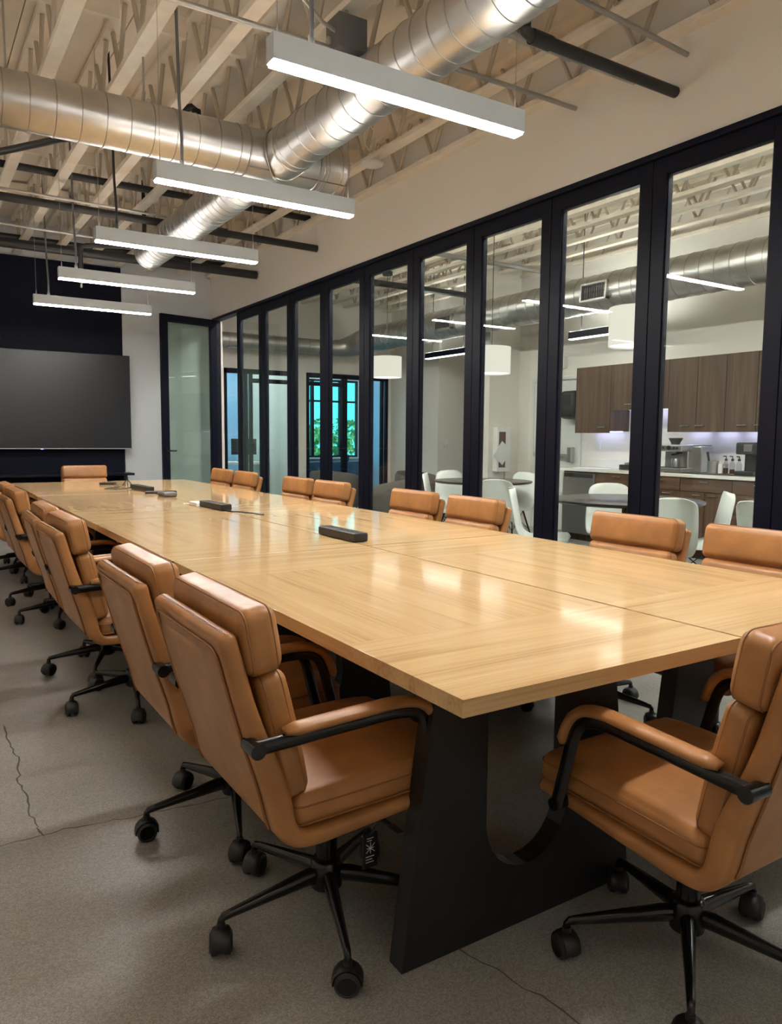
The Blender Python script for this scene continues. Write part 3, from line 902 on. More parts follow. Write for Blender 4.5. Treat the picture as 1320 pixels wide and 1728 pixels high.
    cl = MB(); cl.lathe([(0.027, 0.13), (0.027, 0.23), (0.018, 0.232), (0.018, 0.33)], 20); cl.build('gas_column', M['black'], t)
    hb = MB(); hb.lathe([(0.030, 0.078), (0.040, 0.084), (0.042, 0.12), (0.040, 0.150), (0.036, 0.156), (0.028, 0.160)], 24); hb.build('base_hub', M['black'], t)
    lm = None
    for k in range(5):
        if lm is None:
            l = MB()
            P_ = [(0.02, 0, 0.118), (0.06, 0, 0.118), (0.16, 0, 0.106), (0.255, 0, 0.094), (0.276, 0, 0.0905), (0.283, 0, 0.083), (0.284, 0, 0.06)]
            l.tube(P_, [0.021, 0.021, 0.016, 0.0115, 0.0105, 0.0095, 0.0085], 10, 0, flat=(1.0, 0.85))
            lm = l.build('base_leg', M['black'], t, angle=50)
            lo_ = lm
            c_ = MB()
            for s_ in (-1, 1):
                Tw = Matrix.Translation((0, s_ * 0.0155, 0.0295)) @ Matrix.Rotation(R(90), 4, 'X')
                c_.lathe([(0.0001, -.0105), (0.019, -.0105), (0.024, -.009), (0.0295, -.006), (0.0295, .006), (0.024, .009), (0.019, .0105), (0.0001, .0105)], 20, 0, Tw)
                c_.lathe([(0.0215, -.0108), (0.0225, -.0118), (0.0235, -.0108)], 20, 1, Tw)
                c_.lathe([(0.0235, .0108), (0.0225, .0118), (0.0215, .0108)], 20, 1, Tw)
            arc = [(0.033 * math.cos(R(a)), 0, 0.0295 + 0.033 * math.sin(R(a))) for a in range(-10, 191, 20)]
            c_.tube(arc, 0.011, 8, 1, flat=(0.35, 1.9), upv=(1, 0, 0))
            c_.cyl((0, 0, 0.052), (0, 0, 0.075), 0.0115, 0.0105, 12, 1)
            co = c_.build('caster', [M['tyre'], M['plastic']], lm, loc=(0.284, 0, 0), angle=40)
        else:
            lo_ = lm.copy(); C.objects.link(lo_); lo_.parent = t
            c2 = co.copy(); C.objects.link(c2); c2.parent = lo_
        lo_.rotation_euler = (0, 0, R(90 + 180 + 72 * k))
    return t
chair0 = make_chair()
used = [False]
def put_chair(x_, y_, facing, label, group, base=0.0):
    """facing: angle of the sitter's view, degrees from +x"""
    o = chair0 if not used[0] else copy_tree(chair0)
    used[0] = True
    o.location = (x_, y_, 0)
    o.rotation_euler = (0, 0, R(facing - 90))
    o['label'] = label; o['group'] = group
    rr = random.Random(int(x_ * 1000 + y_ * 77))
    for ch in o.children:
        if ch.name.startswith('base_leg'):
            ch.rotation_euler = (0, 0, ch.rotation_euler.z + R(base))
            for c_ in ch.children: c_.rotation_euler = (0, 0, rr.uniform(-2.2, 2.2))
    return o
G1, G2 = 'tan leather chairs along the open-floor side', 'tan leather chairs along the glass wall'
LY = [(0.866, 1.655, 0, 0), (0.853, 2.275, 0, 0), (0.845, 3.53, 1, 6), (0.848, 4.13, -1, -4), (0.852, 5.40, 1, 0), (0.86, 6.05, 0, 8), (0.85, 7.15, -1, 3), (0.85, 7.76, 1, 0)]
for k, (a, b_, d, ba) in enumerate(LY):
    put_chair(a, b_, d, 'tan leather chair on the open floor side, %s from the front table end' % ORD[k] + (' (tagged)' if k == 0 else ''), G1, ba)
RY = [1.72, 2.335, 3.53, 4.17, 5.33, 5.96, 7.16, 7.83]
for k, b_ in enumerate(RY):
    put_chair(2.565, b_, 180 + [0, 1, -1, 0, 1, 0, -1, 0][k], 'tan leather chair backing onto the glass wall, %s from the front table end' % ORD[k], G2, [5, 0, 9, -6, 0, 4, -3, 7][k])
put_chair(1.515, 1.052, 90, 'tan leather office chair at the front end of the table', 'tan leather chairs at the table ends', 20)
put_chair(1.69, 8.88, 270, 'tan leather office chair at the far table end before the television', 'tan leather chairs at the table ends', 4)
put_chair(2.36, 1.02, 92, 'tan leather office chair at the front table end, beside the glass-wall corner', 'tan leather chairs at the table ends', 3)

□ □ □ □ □

▶ _Task objective_
Copy the listing exactly. Any image in it stays out of the copy.

▶ _Complete response_
The Blender Python script for this scene continues. Write part 3, from line 902 on. More parts follow. Write for Blender 4.5. Treat the picture as 1320 pixels wide and 1728 pixels high.
    cl = MB(); cl.lathe([(0.027, 0.13), (0.027, 0.23), (0.018, 0.232), (0.018, 0.33)], 20); cl.build('gas_column', M['black'], t)
    hb = MB(); hb.lathe([(0.030, 0.078), (0.040, 0.084), (0.042, 0.12), (0.040, 0.150), (0.036, 0.156), (0.028, 0.160)], 24); hb.build('base_hub', M['black'], t)
    lm = None
    for k in range(5):
        if lm is None:
            l = MB()
            P_ = [(0.02, 0, 0.118), (0.06, 0, 0.118), (0.16, 0, 0.106), (0.255, 0, 0.094), (0.276, 0, 0.0905), (0.283, 0, 0.083), (0.284, 0, 0.06)]
            l.tube(P_, [0.021, 0.021, 0.016, 0.0115, 0.0105, 0.0095, 0.0085], 10, 0, flat=(1.0, 0.85))
            lm = l.build('base_leg', M['black'], t, angle=50)
            lo_ = lm
            c_ = MB()
            for s_ in (-1, 1):
                Tw = Matrix.Translation((0, s_ * 0.0155, 0.0295)) @ Matrix.Rotation(R(90), 4, 'X')
                c_.lathe([(0.0001, -.0105), (0.019, -.0105), (0.024, -.009), (0.0295, -.006), (0.0295, .006), (0.024, .009), (0.019, .0105), (0.0001, .0105)], 20, 0, Tw)
                c_.lathe([(0.0215, -.0108), (0.0225, -.0118), (0.0235, -.0108)], 20, 1, Tw)
                c_.lathe([(0.0235, .0108), (0.0225, .0118), (0.0215, .0108)], 20, 1, Tw)
            arc = [(0.033 * math.cos(R(a)), 0, 0.0295 + 0.033 * math.sin(R(a))) for a in range(-10, 191, 20)]
            c_.tube(arc, 0.011, 8, 1, flat=(0.35, 1.9), upv=(1, 0, 0))
            c_.cyl((0, 0, 0.052), (0, 0, 0.075), 0.0115, 0.0105, 12, 1)
            co = c_.build('caster', [M['tyre'], M['plastic']], lm, loc=(0.284, 0, 0), angle=40)
        else:
            lo_ = lm.copy(); C.objects.link(lo_); lo_.parent = t
            c2 = co.copy(); C.objects.link(c2); c2.parent = lo_
        lo_.rotation_euler = (0, 0, R(90 + 180 + 72 * k))
    return t
chair0 = make_chair()
used = [False]
def put_chair(x_, y_, facing, label, group, base=0.0):
    """facing: angle of the sitter's view, degrees from +x"""
    o = chair0 if not used[0] else copy_tree(chair0)
    used[0] = True
    o.location = (x_, y_, 0)
    o.rotation_euler = (0, 0, R(facing - 90))
    o['label'] = label; o['group'] = group
    rr = random.Random(int(x_ * 1000 + y_ * 77))
    for ch in o.children:
        if ch.name.startswith('base_leg'):
            ch.rotation_euler = (0, 0, ch.rotation_euler.z + R(base))
            for c_ in ch.children: c_.rotation_euler = (0, 0, rr.uniform(-2.2, 2.2))
    return o
G1, G2 = 'tan leather chairs along the open-floor side', 'tan leather chairs along the glass wall'
LY = [(0.866, 1.655, 0, 0), (0.853, 2.275, 0, 0), (0.845, 3.53, 1, 6), (0.848, 4.13, -1, -4), (0.852, 5.40, 1, 0), (0.86, 6.05, 0, 8), (0.85, 7.15, -1, 3), (0.85, 7.76, 1, 0)]
for k, (a, b_, d, ba) in enumerate(LY):
    put_chair(a, b_, d, 'tan leather chair on the open floor side, %s from the front table end' % ORD[k] + (' (tagged)' if k == 0 else ''), G1, ba)
RY = [1.72, 2.335, 3.53, 4.17, 5.33, 5.96, 7.16, 7.83]
for k, b_ in enumerate(RY):
    put_chair(2.565, b_, 180 + [0, 1, -1, 0, 1, 0, -1, 0][k], 'tan leather chair backing onto the glass wall, %s from the front table end' % ORD[k], G2, [5, 0, 9, -6, 0, 4, -3, 7][k])
put_chair(1.515, 1.052, 90, 'tan leather office chair at the front end of the table', 'tan leather chairs at the table ends', 20)
put_chair(1.69, 8.88, 270, 'tan leather office chair at the far table end before the television', 'tan leather chairs at the table ends', 4)
put_chair(2.36, 1.02, 92, 'tan leather office chair at the front table end, beside the glass-wall corner', 'tan leather chairs at the table ends', 3)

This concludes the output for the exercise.